Corporate governance: In July, Cell C announced that it had appointed law firm Bowmans to “investigate any parts of the business where we suspect that there may be irregular business practices”. Neither the company nor Blue Label have given a breakdown of exactly what these irregular business practices are – or, more concerningly, if they involve anyone in management. To add further fuel to the fire, the Competition Commission announced that it would be investigating Blue Label Telecoms for prepaid airtime arrangements that are allegedly disempowering to black-owned small, medium and micro enterprises.
Black streaming: In August, Cell C announced that it would be reviewing the channel options for its streaming service Black, which it launched in 2018 in response to popular streaming platforms such as Netflix, Showmax and Amazon Prime. Based on the 2018 reported financial figures alone, Cell C spent just shy of R524-million acquiring programming and movie rights for its video-streaming platform. According to FY2018 figures, around 2.5 million people browsed through the Black catalogue. Also, at the time, 260 000 customers accessed Black using a free trial option, with 60 000 transactions complete to date. That said, it is quite challenging to determine whether the investment has yielded a return.

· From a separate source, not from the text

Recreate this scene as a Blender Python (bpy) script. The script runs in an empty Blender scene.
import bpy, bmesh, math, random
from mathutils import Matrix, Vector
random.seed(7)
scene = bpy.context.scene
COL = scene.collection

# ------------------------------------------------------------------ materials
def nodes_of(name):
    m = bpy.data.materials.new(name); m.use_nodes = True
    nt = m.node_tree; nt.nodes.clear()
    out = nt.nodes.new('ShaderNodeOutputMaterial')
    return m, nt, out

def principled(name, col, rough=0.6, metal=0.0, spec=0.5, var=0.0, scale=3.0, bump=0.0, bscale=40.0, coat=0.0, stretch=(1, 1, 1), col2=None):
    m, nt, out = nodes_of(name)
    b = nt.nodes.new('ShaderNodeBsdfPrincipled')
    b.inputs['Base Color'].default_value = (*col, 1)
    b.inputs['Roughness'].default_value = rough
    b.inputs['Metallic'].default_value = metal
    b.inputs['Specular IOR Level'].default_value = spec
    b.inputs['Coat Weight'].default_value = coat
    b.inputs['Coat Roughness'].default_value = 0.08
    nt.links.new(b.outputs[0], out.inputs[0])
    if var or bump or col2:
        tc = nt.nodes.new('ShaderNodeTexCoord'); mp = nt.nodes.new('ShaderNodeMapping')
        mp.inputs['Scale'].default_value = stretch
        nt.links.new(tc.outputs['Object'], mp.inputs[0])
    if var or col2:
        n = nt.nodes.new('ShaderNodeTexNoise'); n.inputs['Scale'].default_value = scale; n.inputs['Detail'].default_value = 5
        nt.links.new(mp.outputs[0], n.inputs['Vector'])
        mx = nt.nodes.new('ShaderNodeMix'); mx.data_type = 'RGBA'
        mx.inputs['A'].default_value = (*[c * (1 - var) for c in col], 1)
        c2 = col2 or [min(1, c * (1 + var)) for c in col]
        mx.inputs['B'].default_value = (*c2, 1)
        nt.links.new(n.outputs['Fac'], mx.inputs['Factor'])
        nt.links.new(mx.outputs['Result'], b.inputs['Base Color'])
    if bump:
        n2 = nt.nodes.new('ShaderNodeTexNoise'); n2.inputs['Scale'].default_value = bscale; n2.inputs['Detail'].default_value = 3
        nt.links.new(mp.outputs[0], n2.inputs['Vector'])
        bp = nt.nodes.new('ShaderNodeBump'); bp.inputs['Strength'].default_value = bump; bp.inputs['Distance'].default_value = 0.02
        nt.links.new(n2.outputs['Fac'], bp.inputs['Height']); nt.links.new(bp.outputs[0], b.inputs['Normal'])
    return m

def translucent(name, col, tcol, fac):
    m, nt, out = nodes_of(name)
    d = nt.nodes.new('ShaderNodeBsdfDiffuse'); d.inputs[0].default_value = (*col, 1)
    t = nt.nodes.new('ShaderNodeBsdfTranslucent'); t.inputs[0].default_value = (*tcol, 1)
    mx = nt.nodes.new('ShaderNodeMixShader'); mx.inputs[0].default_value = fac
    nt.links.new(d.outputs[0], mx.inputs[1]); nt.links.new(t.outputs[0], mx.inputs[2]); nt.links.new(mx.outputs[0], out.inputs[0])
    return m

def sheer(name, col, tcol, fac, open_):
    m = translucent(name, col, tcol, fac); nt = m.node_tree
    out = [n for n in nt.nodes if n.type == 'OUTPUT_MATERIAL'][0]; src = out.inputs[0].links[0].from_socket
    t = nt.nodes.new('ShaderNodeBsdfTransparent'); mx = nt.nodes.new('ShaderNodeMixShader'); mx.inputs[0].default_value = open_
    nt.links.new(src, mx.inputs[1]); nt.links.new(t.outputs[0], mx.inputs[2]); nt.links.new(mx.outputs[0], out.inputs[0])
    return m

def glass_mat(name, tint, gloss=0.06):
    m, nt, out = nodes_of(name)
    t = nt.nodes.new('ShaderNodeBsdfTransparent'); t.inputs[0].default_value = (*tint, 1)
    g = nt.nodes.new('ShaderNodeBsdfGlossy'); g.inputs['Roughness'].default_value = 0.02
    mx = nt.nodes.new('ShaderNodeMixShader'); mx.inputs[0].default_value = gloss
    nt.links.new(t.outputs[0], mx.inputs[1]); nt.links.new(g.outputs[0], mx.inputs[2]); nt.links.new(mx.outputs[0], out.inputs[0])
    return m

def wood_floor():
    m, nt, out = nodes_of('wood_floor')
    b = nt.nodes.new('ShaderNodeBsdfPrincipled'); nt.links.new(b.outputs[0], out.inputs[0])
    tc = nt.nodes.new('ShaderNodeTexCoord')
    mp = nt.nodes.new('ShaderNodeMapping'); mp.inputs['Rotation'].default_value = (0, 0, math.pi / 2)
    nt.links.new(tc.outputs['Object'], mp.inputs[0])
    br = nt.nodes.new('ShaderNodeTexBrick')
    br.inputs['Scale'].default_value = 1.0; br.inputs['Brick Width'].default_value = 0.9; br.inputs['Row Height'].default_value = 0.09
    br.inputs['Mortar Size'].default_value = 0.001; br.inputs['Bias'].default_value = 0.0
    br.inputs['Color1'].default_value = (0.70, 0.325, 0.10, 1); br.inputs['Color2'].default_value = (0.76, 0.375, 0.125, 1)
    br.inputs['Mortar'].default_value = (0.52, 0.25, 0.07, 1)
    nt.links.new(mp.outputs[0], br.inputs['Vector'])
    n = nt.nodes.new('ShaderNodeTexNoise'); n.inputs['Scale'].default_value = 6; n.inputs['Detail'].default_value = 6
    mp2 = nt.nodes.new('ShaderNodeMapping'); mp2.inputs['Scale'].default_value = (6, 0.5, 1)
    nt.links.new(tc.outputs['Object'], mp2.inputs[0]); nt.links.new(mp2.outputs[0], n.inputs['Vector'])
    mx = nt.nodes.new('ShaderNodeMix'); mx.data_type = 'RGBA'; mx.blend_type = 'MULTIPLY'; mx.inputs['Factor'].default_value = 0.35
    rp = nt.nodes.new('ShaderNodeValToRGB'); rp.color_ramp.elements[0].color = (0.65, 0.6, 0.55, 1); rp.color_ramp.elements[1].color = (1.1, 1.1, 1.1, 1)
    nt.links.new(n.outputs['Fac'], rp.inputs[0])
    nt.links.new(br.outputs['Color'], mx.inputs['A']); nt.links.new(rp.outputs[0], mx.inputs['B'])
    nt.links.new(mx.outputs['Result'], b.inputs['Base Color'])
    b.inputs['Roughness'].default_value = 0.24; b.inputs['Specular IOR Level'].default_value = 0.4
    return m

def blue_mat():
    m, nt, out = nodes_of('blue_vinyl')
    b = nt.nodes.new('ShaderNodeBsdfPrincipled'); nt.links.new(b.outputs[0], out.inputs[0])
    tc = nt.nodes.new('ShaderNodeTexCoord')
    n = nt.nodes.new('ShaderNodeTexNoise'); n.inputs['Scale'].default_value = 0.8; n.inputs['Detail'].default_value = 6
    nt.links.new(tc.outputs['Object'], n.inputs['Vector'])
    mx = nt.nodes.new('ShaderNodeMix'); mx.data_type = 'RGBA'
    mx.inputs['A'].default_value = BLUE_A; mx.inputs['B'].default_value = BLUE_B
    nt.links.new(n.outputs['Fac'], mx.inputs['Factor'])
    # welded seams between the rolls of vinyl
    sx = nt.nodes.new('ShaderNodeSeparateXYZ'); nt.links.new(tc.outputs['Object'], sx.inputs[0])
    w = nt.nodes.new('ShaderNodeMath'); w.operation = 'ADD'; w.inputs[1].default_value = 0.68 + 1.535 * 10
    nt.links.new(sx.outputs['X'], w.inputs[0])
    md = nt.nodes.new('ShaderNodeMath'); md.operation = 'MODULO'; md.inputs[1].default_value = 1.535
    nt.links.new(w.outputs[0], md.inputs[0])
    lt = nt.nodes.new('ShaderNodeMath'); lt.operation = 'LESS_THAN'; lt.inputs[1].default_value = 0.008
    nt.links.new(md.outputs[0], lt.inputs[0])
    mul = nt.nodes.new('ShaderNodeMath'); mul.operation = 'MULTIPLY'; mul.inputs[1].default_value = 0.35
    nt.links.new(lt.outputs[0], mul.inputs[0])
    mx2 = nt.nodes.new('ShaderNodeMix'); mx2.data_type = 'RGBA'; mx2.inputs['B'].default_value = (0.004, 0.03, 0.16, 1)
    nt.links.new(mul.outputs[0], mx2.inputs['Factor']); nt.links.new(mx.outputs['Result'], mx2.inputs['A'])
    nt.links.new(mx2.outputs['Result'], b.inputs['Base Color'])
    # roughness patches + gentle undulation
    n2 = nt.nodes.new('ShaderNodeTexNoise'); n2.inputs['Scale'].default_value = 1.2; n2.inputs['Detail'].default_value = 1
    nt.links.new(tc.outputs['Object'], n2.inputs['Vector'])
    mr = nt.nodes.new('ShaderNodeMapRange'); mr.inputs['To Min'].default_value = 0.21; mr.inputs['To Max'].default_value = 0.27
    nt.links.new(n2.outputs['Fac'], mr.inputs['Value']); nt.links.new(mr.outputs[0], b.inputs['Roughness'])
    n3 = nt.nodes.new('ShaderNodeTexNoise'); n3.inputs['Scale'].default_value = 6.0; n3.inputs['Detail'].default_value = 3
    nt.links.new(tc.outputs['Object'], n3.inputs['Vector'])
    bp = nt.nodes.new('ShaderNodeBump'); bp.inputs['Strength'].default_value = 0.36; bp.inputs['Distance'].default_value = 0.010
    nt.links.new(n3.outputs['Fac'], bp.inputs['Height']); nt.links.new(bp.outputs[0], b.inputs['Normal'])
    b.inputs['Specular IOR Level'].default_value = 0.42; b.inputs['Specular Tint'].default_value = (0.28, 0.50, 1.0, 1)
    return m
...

Wholesale LTE: In August, Cell C announced it would be terminating its wholesale LTE wireless broadband offering as these customers made up just 0.5% of its base, but were using 20% of its data network capacity. The issue with this specific move is that the wholesale clients who partnered with Cell C in this venture were tied to thousands of retail customers.
Competitive landscape: It is clear from Vodacom, MTN and Telkom full-year reporting that the South African mobile market has hit its maturity stage. The determination of growth and survival through the fourth Industrial Revolution depends largely on organisations’ ability to invest in capital infrastructure and drive innovation in service offering (such as fintech) on the back of wider spectrum allocation.
What now for Cell C?
If one looks at the timeline from the Net1/Blue Label acquisition to the proposed equity injection (“bailout”) by the Buffet Consortium, and the litany of legal and operating challenges faced by Cell C up to the present day, one cannot help but wonder what level of due diligence was conducted and how realistic some of the expectations were when the deal was done in 2017. While some of the challenges rely on a combination of a difficult operating and regulatory environment, poor decision making cannot be discounted.
It should not be lost on us that if Cell C fails, thousands of employees risk unemployment in an already-struggling economy.
Plus an even less competitive environment would ensue, with fewer mobile telcos, which would reduce downward pressure on pricing.
We wait with bated breath for the release of Cell C’s financial statements, and to see whether its recapitalisation will proceed.
It is worth noting that, from inception, no one has made an equity return for investing in Cell C. It’s doubtful Mr Beare will be any different.